DATASET SECTION:

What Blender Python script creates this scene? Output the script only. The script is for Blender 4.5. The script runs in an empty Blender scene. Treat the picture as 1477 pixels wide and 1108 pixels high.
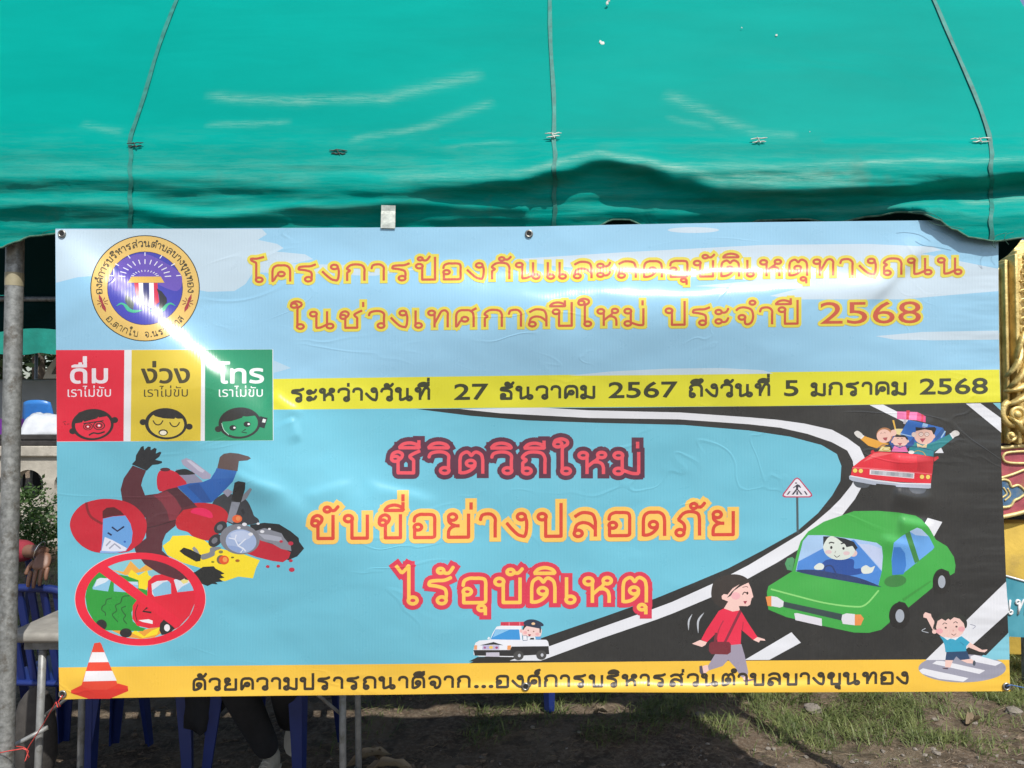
import bpy, bmesh, math, random
import numpy as np
from mathutils import Vector, Matrix, noise
from mathutils.geometry import tessellate_polygon, delaunay_2d_cdt
random.seed(7)
R = math.radians
SC = bpy.context.scene
COL = SC.collection

# ---------------------------------------------------------------- camera, sky, sun, exposure
F = 1070.0; CX, CY = 738.5, 554.0; TH = R(1.66); EYE = 1.55
cam = bpy.data.cameras.new('camera'); camo = bpy.data.objects.new('camera', cam); COL.objects.link(camo)
cam.sensor_width = 36; cam.lens = 36 * F / 1477; cam.clip_start = 0.05; cam.clip_end = 3000
camo.location = (0, 0, EYE); camo.rotation_euler = (R(90) + TH, 0, 0)
SC.camera = camo
SUN_AZ, SUN_EL = 24.0, 53.0          # towards +x from the -y axis
to_sun = Vector((math.sin(R(SUN_AZ)) * math.cos(R(SUN_EL)), -math.cos(R(SUN_AZ)) * math.cos(R(SUN_EL)), math.sin(R(SUN_EL))))
world = bpy.data.worlds.new('World'); SC.world = world; world.use_nodes = True
wn = world.node_tree; bg = wn.nodes['Background']
sky = wn.nodes.new('ShaderNodeTexSky'); sky.sky_type = 'NISHITA'; sky.sun_disc = False
sky.sun_elevation = R(SUN_EL); sky.sun_rotation = math.atan2(to_sun.x, to_sun.y)
sky.air_density = 1.0; sky.dust_density = 2.0; sky.ozone_density = 1.0
wn.links.new(sky.outputs[0], bg.inputs[0]); bg.inputs[1].default_value = 0.13
sun = bpy.data.lights.new('sun', 'SUN'); sun.energy = 4.0; sun.angle = R(0.5); sun.color = (1, .965, .91)
suno = bpy.data.objects.new('sun', sun); COL.objects.link(suno)
suno.rotation_euler = (-to_sun).to_track_quat('-Z', 'Y').to_euler(); suno.location = to_sun * 20
SC.view_settings.view_transform = 'Standard'; SC.view_settings.look = 'None'
SC.view_settings.exposure = 0.24; SC.view_settings.gamma = 1
try: SC.view_settings.use_curve_mapping = False
except Exception: pass
SC.cycles.max_bounces = 6

# ---------------------------------------------------------------- helpers
def P(px, py, Y):
    """the point of the place at depth Y that was surveyed at (px, py)"""
    dx = (px - CX) / F; dy = (CY - py) / F
    d = (dx, math.cos(TH) - dy * math.sin(TH), math.sin(TH) + dy * math.cos(TH))
    s = Y / d[1]
    return Vector((d[0] * s, Y, EYE + d[2] * s))

def s2l(c):
    c = c / 255.0
    return c / 12.92 if c <= 0.04045 else ((c + 0.055) / 1.055) ** 2.4
def lin(r, g, b, k=1.0): return (s2l(r) * k, s2l(g) * k, s2l(b) * k)

def tag(o, label=None, cat=None, group=None, kind=None):
    if label: o['label'] = label
    if cat: o['category'] = cat
    if group: o['group'] = group
    if kind: o['kind'] = kind
    return o
def empty(name, loc, rz=0):
    o = bpy.data.objects.new(name, None); COL.objects.link(o); o.location = loc; o.rotation_euler.z = rz
    o.empty_display_size = .1
    return o
def link_mesh(name, me, mat=None, parent=None, smooth=False):
    o = bpy.data.objects.new(name, me); COL.objects.link(o)
    if mat is not None and not me.materials: me.materials.append(mat)
    if parent is not None: o.parent = parent
    if smooth: me.polygons.foreach_set('use_smooth', [True] * len(me.polygons))
    return o
def pydata(name, v, f, mat=None, parent=None, smooth=False):
    me = bpy.data.meshes.new(name); me.from_pydata([tuple(p) for p in v], [], f); me.update()
    return link_mesh(name, me, mat, parent, smooth)
def copy_tree(o, parent=None):
    c = o.copy(); COL.objects.link(c); c.parent = parent
    for ch in list(o.children): copy_tree(ch, c)
    return c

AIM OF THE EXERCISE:
Your task is to return the lines above, from the first one up to and including the line containing "COL = SC.collection", minus any pictures.

CORRECT RESULT:
What Blender Python script creates this scene? Output the script only. The script is for Blender 4.5. The script runs in an empty Blender scene. Treat the picture as 1477 pixels wide and 1108 pixels high.
import bpy, bmesh, math, random
import numpy as np
from mathutils import Vector, Matrix, noise
from mathutils.geometry import tessellate_polygon, delaunay_2d_cdt
random.seed(7)
R = math.radians
SC = bpy.context.scene
COL = SC.collection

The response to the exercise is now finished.